21.  We turn to the appeal against sentence.  There could be no doubt that the judge was entitled to put this offence within culpability category A.  That is because the appellant properly accepted that he was aware of the duty to stay in contact with his solicitors, and therefore to attend court when required.  But it is also because, on the facts of this particular case, one of the appellant's previous convictions was a failure to surrender to bail.  The judge was quite right to say that that was not an aggravating factor in terms of the sentence itself, because it was now some 20 odd years old. But that previous offence should have ensured that this appellant, of all people, was keenly aware of his culpability if he ignored his obligations under the Act.

 

22.  Thus, the only potential criticism that can be made of the sentence is that the judge was wrong to put the offence into category 1 harm.  That is said to be because of the employer's separate decision in November 2017 that, for his own personal reasons, he no longer felt able to support the prosecution. The argument is that, as a result, there would not have been a trial anyway.  In this way, the appellant is seeking to take advantage of that coincidence to suggest that the harm caused by his failure to surrender was not in the top category.

 

23.  We accept that, at least in general terms, the state of the prosecution case against a defendant may be a relevant consideration when the judge considers harm for the purposes of sentencing that defendant for failing to surrender.  But we do not consider that it is necessary - or indeed appropriate - for the judge in this case, when dealing with an offence of failing to surrender so long after the event, to speculate too long about what might have happened to the prosecution case if the appellant had kept in contact with his solicitors and attended court.  The employer could have been the subject of a witness summons.  The trial might have been effective.  It is acknowledged that the CCTV footage was so poor in quality that it required some evidence from the employer.  But there may have been ways in which that evidence could have been adduced.
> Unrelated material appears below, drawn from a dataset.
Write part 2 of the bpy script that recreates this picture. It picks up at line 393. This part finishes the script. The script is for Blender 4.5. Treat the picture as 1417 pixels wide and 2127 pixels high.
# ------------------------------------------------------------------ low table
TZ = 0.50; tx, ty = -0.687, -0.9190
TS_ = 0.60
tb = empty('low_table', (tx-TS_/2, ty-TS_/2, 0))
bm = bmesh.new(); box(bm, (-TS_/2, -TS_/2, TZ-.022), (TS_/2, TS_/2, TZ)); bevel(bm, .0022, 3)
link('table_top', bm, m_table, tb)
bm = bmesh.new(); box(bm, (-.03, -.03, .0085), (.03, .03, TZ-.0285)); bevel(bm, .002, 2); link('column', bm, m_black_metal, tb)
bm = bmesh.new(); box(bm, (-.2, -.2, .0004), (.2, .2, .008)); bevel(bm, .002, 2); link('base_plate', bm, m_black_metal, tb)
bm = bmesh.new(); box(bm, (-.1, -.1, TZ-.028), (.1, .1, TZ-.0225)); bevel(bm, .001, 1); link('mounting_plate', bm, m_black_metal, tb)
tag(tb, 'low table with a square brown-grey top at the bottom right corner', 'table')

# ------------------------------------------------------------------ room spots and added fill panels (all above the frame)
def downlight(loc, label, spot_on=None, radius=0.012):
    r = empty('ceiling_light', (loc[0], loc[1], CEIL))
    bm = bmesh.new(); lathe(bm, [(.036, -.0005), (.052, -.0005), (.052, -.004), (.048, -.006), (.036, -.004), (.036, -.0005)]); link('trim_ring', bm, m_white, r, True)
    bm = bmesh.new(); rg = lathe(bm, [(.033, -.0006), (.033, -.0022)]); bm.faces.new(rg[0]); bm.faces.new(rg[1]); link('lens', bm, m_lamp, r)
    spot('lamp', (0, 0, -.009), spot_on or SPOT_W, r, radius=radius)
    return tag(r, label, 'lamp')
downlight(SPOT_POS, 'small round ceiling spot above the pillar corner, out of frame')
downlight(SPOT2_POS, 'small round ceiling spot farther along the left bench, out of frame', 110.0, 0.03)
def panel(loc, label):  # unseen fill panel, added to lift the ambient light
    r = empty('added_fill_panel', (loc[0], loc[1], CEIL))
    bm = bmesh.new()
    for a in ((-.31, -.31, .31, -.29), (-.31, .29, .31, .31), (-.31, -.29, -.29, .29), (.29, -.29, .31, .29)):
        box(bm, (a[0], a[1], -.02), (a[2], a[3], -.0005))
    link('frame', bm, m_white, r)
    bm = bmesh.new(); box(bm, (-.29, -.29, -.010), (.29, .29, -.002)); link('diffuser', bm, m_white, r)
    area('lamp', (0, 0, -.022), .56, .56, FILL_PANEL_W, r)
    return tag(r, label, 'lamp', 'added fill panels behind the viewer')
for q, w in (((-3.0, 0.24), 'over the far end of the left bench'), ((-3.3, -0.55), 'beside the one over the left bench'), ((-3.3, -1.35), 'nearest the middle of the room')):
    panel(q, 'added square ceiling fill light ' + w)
On the facts of this case, it certainly goes too far to say that, because of the employer's own personal circumstances, there would have been no trial in any event.  

 

24.  In our view, the judge had to look at harm in the round.  She was entitled to conclude on the evidence that there had been a delay and an interference with the administration of justice as a result of the appellant's non-attendance, regardless of whether or not the employer was continuing to support the prosecution.

 

25. Crucially, the judge recognised that the employer's reluctance to support the prosecution by late 2017 was a relevant factor in the sentencing exercise.  She recognised that by imposing a sentence of 28 days' imprisonment, which was right at the bottom of the category 1A recommended range.   It is also to be noted that the 28 days is less than the highest recommended term under category 2A.  In other words, the judge properly recognised all the difficulties with the state of the prosecution case in 2017,  and arrived at a sentence that met the facts in the round.  It cannot be suggested that the sentence was manifestly excessive.

 

26.  For those reasons, therefore, like the appeal against conviction, the appeal against sentence must be dismissed.